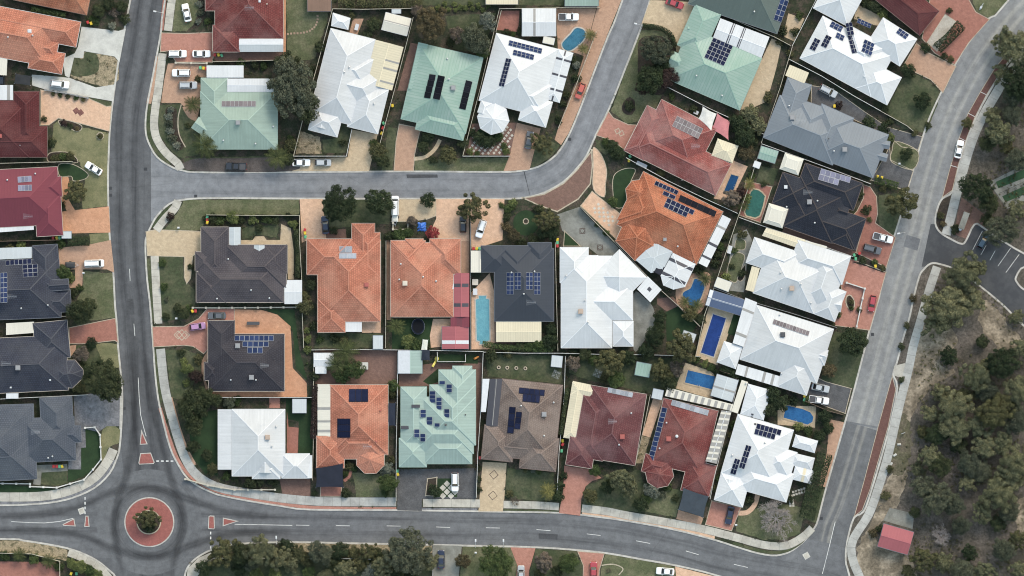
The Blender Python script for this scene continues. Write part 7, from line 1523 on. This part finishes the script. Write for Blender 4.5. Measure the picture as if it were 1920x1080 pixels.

...

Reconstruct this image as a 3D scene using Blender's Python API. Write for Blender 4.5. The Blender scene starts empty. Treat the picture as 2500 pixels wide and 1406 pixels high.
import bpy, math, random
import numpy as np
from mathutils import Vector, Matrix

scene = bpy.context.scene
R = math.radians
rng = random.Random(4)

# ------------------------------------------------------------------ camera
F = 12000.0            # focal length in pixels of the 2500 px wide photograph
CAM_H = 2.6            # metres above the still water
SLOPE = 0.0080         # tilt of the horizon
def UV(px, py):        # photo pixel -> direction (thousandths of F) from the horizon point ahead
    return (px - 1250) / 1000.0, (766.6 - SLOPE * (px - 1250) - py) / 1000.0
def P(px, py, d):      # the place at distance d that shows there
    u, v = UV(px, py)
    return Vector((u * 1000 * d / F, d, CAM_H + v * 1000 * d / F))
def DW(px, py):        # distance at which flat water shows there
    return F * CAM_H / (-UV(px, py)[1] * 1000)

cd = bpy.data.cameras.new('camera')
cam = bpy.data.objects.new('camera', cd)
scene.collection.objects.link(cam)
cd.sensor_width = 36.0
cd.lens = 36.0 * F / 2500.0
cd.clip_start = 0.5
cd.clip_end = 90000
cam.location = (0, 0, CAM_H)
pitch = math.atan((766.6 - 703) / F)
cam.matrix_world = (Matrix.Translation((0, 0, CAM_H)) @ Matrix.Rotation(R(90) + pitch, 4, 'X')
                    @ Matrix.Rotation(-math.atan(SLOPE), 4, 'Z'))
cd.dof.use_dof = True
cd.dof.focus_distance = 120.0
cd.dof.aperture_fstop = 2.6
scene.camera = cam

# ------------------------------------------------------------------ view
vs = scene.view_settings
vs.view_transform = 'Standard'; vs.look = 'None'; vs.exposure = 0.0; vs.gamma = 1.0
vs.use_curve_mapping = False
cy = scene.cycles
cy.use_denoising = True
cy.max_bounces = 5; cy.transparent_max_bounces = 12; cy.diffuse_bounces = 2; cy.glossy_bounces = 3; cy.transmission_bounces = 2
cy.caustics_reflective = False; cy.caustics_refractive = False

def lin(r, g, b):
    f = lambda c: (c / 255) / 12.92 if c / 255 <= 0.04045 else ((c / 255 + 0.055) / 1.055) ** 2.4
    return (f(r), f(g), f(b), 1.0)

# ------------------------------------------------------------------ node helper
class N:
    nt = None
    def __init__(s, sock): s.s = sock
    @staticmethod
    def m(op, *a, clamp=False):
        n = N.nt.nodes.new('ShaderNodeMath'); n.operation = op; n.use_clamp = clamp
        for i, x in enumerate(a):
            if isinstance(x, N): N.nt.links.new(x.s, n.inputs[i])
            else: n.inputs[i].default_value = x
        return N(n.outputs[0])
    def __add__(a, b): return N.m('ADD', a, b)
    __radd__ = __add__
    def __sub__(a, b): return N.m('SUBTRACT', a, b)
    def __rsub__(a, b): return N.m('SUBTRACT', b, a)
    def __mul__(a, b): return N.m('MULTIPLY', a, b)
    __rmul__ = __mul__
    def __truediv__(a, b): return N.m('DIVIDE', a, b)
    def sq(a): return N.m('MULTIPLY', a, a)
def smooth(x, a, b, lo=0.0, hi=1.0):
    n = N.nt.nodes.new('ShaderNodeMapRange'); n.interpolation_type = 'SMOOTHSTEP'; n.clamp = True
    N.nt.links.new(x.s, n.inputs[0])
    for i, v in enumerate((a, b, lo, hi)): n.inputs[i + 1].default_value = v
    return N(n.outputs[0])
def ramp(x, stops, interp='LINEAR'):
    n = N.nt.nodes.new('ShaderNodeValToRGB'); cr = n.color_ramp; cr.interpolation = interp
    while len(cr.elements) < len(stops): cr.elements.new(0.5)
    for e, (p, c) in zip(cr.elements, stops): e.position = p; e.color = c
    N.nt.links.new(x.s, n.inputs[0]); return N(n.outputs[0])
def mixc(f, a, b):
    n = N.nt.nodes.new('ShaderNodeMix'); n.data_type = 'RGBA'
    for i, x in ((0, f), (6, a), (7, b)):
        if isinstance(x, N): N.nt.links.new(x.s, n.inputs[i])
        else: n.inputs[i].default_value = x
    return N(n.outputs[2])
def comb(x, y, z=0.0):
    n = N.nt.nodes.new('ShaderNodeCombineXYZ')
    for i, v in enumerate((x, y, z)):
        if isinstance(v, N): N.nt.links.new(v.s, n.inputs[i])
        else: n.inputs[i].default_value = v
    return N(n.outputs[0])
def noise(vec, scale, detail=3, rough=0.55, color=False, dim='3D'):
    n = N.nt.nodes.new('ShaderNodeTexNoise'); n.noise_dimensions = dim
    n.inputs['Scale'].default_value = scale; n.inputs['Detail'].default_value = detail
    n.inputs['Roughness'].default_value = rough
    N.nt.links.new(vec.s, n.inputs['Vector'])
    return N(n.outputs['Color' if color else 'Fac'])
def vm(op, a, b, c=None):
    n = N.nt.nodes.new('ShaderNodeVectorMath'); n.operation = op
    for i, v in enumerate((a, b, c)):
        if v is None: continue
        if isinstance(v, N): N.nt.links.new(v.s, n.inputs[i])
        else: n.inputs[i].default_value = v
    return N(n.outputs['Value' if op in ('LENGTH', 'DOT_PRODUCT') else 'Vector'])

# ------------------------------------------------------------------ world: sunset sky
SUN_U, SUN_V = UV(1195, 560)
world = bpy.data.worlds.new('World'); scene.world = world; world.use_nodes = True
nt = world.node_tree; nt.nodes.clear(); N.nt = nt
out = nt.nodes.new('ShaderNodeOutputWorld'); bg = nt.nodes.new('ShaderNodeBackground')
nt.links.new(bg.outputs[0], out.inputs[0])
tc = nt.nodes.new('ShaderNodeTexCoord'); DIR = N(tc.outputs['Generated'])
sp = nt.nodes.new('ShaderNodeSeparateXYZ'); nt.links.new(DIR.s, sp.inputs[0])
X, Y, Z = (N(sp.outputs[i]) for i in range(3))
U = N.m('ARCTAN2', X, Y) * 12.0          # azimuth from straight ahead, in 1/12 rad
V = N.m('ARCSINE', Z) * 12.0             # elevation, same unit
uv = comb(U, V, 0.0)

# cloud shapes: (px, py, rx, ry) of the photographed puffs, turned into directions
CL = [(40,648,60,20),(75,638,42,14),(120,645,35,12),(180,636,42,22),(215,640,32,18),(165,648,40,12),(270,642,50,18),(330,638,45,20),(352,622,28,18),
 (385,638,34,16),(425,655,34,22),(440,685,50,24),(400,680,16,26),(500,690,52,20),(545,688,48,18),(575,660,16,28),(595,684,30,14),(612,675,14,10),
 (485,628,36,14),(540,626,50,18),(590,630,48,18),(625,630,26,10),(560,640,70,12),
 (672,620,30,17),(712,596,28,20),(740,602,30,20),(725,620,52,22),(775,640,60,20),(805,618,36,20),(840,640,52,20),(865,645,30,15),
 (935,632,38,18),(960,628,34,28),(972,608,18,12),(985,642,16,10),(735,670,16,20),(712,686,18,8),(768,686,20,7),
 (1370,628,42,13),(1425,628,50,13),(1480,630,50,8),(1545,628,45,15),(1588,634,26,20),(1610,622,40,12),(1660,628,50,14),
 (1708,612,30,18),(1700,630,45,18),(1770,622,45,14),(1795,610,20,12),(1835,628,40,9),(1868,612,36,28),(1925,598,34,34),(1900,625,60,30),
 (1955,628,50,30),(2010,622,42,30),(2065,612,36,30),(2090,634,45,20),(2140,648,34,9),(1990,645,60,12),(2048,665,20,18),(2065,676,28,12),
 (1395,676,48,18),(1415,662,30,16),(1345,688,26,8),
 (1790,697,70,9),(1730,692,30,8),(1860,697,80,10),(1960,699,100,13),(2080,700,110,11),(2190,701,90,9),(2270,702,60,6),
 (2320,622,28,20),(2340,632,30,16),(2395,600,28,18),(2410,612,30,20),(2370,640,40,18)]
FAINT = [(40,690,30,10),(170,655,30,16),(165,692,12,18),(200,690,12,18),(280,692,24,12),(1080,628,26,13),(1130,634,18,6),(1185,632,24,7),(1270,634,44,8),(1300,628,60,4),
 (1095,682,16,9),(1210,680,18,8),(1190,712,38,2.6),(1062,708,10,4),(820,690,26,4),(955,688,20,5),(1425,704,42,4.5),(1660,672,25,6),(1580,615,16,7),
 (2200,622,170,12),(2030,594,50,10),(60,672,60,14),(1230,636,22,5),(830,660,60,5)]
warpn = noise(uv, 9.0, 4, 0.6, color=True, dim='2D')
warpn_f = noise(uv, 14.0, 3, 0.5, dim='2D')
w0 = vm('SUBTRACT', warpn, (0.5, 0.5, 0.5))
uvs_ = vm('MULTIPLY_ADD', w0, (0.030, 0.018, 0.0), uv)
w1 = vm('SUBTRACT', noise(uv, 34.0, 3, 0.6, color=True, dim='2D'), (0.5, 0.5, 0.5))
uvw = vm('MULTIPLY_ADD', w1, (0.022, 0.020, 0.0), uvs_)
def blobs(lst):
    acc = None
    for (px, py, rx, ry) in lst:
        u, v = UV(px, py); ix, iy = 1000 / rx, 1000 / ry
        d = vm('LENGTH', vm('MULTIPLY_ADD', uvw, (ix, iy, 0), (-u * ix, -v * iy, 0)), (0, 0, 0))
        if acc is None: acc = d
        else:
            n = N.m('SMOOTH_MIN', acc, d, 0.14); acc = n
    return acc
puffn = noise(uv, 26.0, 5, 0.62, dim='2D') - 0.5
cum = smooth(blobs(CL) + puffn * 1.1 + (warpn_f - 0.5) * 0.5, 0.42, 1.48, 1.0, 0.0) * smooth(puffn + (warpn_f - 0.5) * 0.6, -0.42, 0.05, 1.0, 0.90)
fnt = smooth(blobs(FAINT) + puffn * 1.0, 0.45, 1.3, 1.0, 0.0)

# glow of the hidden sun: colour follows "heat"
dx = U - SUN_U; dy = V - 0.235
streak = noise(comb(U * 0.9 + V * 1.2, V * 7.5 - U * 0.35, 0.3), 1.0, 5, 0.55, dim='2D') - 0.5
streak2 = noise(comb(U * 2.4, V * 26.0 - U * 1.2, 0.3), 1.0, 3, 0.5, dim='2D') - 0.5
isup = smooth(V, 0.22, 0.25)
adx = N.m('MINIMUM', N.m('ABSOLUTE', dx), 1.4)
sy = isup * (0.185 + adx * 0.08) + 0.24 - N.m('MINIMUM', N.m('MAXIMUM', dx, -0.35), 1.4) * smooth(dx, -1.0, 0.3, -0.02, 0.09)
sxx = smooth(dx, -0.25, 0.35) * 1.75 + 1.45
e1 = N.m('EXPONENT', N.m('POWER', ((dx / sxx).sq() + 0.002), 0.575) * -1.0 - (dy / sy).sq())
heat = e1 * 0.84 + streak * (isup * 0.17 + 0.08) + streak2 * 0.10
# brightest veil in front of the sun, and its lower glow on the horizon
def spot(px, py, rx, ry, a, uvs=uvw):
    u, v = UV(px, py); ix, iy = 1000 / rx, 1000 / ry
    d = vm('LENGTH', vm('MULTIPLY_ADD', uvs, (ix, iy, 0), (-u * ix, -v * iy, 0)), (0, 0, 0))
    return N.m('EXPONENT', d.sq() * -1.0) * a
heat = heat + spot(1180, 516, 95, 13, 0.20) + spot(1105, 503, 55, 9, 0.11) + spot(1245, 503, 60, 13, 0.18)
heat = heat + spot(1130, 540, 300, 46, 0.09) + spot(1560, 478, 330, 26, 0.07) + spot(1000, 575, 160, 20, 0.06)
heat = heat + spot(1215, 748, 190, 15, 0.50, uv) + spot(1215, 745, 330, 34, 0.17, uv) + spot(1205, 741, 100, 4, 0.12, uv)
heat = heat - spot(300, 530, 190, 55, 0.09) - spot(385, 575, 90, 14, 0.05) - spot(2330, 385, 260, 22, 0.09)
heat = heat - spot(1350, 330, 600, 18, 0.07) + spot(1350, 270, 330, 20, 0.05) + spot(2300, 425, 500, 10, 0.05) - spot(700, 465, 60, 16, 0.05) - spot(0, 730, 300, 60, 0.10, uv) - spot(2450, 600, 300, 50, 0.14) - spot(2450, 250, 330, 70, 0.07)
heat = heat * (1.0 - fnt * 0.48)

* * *

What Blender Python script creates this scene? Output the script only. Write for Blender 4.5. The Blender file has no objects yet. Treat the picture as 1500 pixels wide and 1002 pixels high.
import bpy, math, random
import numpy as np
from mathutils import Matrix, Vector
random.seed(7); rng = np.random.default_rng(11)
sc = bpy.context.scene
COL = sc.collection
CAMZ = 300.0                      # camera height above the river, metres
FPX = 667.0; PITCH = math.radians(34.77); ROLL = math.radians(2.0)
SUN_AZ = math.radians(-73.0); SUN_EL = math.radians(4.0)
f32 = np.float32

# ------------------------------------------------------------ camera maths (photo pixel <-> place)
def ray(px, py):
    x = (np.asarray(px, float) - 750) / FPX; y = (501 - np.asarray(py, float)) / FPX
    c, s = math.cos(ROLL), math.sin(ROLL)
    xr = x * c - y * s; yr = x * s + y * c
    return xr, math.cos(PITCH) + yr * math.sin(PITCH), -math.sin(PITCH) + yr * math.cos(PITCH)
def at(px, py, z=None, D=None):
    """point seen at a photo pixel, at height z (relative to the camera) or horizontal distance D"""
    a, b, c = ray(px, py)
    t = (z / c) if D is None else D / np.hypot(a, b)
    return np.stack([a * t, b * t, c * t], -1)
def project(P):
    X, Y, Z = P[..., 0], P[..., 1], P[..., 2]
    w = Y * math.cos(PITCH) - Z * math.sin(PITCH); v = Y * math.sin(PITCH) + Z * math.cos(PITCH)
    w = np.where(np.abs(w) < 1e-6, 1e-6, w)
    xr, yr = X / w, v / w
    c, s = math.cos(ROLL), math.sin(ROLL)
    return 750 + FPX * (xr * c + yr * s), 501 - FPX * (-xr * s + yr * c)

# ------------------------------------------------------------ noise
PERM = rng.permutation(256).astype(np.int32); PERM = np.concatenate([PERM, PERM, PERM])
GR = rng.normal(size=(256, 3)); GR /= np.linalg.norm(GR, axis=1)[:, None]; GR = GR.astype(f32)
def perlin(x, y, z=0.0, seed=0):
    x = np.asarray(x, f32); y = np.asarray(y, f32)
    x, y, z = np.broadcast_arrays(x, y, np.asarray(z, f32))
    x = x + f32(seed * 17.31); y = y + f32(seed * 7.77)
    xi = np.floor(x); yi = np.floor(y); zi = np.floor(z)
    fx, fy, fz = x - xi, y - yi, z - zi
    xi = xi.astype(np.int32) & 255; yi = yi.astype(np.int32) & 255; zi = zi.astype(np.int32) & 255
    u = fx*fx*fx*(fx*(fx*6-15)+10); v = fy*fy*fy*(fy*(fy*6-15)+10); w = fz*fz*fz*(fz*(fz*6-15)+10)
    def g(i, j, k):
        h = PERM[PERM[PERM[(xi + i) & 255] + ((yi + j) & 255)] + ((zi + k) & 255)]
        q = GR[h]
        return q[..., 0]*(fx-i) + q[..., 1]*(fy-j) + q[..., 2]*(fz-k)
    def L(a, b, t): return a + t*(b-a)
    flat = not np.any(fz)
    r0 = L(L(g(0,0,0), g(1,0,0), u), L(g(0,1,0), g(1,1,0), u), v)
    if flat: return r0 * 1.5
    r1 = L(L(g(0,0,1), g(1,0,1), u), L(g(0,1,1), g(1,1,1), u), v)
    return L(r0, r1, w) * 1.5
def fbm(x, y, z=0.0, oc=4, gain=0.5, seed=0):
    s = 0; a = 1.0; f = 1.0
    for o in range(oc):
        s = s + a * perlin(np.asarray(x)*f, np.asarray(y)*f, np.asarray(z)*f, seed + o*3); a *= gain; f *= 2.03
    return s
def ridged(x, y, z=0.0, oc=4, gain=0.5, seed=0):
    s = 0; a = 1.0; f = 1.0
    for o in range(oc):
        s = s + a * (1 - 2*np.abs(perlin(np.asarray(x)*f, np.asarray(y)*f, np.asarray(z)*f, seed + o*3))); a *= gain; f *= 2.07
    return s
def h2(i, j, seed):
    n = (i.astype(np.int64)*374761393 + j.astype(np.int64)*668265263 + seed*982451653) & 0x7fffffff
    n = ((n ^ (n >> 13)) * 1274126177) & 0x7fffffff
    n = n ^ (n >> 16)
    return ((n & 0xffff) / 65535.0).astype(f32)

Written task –
Find each line holding the string "objects" and copy it out.

Solution for this exercise –
cam = bpy.data.objects.new('camera', cd)
scene.collection.objects.link(cam)
What Blender Python script creates this scene? Output the script only. Write for Blender 4.5. The Blender file has no objects yet. Treat the picture as 1500 pixels wide and 1002 pixels high.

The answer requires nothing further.